Judgment, Supreme Court, New York County (Joan Sudolnik, J.), rendered May 12, 2000, convicting defendant, after a jury trial, of robbery in the second degree and three counts of burglary in the second degree, and sentencing him, as a persistent violent felony offender, to an aggregate term of 35 years to life, and order, same court and Justice, entered on or about March 20, 2002, which denied defendant’s motion pursuant to CPL 440.20 to set aside the sentence, unanimously affirmed.
The second-degree robbery verdict was not against the weight of the evidence. The element of being aided by another person actually present, as required under Penal Law § 160.10 (1), was established by the victim’s clear testimony that before someone covered his head with a blanket he was able to see that there were two participants in the robbery. Moreover, the robber who spoke to the victim during the incident repeatedly used the word “we,” as in “We just want to rob the place.”

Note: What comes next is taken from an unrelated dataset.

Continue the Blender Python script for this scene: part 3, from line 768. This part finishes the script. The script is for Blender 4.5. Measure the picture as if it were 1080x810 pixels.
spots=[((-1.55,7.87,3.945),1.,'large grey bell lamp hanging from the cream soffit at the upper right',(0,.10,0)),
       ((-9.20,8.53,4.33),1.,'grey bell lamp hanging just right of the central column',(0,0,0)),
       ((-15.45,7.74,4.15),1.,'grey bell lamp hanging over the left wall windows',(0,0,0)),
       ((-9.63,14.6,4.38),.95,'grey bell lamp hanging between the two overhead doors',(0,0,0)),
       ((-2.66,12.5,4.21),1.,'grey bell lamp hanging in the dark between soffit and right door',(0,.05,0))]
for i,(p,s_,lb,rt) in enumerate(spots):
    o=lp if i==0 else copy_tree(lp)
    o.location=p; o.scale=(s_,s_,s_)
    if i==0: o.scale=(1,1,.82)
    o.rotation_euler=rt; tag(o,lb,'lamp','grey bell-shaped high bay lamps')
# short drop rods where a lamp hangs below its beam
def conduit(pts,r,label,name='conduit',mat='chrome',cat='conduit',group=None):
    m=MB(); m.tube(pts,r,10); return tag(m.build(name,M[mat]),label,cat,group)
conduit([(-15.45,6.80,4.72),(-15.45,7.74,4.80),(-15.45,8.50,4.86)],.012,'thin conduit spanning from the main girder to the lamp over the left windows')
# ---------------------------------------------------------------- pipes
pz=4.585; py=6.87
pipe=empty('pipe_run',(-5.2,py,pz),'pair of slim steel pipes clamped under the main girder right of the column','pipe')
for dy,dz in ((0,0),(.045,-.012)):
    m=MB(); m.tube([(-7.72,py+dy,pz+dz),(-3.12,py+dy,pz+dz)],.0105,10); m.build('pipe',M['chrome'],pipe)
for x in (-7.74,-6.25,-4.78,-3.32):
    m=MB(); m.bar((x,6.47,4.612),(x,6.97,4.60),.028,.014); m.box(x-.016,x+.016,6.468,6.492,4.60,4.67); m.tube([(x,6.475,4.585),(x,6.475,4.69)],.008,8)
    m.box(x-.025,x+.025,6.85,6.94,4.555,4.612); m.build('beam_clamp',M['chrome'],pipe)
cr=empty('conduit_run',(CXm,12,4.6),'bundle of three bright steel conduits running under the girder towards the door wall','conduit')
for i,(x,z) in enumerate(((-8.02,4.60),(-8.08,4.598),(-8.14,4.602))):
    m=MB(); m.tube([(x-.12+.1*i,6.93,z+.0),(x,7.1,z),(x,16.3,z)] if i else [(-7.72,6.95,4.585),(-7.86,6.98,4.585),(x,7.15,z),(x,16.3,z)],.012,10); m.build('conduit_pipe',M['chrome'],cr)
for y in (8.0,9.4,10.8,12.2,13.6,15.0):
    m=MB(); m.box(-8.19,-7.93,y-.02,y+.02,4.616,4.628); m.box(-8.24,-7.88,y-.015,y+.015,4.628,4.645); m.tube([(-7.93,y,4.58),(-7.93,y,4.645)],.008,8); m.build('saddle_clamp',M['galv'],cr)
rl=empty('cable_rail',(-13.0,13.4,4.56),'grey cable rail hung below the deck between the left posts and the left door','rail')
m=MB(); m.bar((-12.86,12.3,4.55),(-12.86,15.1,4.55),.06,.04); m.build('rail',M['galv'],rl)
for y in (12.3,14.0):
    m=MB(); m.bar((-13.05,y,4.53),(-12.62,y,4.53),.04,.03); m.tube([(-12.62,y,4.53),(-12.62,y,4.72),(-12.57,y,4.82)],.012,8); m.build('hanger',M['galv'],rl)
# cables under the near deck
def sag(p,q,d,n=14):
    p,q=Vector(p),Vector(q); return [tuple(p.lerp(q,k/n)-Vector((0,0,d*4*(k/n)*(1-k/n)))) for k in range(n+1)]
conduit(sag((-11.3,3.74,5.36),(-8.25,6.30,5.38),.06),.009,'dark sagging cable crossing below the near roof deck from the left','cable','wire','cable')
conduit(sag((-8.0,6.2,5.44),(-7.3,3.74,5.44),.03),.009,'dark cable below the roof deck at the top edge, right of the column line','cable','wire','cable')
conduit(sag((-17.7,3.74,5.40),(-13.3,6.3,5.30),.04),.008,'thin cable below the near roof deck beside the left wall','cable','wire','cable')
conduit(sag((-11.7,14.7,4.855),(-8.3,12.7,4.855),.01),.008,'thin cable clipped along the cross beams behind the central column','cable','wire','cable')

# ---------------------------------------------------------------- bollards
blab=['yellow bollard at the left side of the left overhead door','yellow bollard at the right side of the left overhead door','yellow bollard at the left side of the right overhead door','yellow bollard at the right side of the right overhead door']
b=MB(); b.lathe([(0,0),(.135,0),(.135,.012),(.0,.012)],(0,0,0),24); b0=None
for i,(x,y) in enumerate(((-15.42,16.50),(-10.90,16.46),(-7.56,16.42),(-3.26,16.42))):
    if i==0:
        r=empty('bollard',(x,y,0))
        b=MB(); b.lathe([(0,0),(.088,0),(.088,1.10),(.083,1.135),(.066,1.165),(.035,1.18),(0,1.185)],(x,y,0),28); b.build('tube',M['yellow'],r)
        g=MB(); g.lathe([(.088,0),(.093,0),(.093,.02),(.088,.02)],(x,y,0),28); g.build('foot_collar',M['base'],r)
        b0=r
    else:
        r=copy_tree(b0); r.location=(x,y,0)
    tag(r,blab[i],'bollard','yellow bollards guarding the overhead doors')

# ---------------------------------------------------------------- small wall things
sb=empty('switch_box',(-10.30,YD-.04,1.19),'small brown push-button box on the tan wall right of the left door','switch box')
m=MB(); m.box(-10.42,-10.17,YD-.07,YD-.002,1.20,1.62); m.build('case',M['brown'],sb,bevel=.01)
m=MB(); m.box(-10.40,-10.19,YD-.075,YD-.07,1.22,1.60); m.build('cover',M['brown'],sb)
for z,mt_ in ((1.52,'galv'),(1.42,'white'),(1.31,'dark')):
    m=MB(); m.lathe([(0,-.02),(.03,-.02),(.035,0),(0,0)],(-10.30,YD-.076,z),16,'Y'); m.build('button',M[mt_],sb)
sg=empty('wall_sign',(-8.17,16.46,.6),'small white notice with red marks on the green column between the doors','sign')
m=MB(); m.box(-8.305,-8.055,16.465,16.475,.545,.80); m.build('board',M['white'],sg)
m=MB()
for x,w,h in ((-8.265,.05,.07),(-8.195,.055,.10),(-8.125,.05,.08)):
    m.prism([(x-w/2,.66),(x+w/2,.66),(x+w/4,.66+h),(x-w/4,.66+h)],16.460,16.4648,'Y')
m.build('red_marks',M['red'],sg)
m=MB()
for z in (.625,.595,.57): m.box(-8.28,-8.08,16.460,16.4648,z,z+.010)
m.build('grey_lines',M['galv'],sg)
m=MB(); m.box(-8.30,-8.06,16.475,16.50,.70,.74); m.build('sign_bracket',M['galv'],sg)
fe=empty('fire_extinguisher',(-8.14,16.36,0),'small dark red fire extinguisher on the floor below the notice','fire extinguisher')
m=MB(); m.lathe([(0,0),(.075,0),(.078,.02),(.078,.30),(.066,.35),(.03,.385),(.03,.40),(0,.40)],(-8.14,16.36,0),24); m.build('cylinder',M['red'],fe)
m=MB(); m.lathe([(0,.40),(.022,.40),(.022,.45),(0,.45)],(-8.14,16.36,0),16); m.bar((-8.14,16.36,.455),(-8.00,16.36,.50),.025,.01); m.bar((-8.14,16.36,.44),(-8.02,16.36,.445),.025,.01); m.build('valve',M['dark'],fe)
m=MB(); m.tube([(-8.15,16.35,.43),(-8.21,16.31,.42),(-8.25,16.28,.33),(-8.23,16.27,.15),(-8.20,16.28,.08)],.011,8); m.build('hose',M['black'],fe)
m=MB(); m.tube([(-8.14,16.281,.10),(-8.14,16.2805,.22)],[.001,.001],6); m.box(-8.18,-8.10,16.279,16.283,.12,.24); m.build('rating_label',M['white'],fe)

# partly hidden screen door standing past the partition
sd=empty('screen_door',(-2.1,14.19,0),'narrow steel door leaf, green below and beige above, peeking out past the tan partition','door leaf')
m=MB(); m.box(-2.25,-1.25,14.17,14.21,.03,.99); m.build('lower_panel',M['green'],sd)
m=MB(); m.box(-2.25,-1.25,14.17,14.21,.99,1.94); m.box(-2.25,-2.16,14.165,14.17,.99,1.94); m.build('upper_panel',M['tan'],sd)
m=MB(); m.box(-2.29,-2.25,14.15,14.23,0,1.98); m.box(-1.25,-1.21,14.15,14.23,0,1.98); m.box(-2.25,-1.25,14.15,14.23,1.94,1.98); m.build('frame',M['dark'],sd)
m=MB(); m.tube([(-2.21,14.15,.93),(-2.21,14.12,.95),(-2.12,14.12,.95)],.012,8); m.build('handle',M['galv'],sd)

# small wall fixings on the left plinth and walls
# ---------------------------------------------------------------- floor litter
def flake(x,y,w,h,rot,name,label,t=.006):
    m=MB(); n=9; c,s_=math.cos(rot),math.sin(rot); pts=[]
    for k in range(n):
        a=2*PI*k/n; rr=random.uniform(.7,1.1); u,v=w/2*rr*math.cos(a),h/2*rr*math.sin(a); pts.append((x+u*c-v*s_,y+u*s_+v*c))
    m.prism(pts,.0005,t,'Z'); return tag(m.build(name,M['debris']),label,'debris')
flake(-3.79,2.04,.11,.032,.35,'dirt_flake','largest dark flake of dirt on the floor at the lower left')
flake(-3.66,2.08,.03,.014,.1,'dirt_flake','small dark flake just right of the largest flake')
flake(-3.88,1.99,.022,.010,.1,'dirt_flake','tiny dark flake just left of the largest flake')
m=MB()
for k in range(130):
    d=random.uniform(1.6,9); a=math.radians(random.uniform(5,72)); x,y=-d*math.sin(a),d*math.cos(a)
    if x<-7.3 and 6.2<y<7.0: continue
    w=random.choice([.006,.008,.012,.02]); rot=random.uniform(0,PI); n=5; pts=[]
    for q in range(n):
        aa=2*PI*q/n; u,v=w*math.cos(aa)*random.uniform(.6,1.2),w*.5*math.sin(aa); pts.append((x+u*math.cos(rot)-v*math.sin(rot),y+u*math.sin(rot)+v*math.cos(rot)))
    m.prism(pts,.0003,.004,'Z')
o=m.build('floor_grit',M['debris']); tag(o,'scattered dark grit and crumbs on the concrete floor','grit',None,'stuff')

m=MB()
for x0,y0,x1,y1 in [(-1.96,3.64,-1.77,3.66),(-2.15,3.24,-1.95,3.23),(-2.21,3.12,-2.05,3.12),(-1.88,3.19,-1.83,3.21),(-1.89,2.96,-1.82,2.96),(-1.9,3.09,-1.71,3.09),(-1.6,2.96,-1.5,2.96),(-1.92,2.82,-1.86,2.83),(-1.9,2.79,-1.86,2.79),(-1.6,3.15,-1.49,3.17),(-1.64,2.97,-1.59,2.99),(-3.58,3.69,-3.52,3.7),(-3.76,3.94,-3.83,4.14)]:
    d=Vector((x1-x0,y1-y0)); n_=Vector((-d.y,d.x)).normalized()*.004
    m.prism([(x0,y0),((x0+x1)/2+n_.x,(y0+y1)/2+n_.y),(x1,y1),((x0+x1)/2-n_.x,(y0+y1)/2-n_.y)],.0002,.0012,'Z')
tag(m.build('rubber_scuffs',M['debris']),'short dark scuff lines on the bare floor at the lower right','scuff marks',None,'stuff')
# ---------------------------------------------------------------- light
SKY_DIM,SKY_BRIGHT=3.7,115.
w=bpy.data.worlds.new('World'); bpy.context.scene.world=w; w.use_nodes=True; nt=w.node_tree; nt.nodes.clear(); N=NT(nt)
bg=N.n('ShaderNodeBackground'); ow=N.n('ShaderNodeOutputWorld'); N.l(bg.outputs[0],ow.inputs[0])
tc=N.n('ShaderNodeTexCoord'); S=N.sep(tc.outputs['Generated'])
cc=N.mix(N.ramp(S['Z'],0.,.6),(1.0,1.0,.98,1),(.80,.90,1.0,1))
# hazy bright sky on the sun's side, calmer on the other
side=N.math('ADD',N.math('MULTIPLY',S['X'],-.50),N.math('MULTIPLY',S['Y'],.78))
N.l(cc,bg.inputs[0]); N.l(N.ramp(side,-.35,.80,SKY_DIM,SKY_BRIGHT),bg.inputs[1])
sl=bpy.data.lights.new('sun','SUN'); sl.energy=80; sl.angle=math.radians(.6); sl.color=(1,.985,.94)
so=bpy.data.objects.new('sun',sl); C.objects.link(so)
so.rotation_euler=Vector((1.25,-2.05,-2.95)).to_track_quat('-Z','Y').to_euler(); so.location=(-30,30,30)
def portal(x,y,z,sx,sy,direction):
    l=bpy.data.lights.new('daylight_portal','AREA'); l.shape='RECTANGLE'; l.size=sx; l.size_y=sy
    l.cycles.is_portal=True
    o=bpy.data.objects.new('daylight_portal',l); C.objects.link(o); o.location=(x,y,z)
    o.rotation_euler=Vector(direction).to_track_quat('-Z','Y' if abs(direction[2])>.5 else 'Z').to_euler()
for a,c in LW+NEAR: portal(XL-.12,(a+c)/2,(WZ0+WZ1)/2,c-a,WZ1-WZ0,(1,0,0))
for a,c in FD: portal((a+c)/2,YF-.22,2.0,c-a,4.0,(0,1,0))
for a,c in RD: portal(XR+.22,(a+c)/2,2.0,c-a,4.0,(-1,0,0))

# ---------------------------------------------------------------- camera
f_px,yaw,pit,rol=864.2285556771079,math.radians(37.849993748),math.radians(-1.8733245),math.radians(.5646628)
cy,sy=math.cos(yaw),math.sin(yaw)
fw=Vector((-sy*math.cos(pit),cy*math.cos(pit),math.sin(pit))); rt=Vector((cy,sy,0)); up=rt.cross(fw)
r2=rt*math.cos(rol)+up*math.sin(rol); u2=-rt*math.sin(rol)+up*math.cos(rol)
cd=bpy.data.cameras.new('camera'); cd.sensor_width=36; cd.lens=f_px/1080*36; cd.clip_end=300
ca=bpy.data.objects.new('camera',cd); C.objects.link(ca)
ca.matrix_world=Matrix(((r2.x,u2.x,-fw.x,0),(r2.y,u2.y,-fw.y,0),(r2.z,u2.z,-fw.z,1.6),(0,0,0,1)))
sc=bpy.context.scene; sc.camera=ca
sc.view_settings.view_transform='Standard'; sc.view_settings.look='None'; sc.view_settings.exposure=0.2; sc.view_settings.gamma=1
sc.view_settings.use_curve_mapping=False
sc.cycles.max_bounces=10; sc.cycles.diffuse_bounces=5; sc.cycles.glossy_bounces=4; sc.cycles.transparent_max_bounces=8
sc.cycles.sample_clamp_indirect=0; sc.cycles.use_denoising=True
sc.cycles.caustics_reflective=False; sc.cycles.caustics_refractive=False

The court properly exercised its discretion in admitting into evidence a sweatsuit recovered from defendant’s apartment, since, according to the victim, it was the same distinct shade of brown as the clothing worn by one of the robbers (see People v Mirenda, 23 NY2d 439, 452-454 [1969]; People v Del Vermo, 192 NY 470, 478-482 [1908]). We have considered and rejected defendant’s remaining arguments concerning the admission of the sweatsuit. Concur — Buckley, P.J., Andrias, Sullivan, Lerner and Friedman, JJ.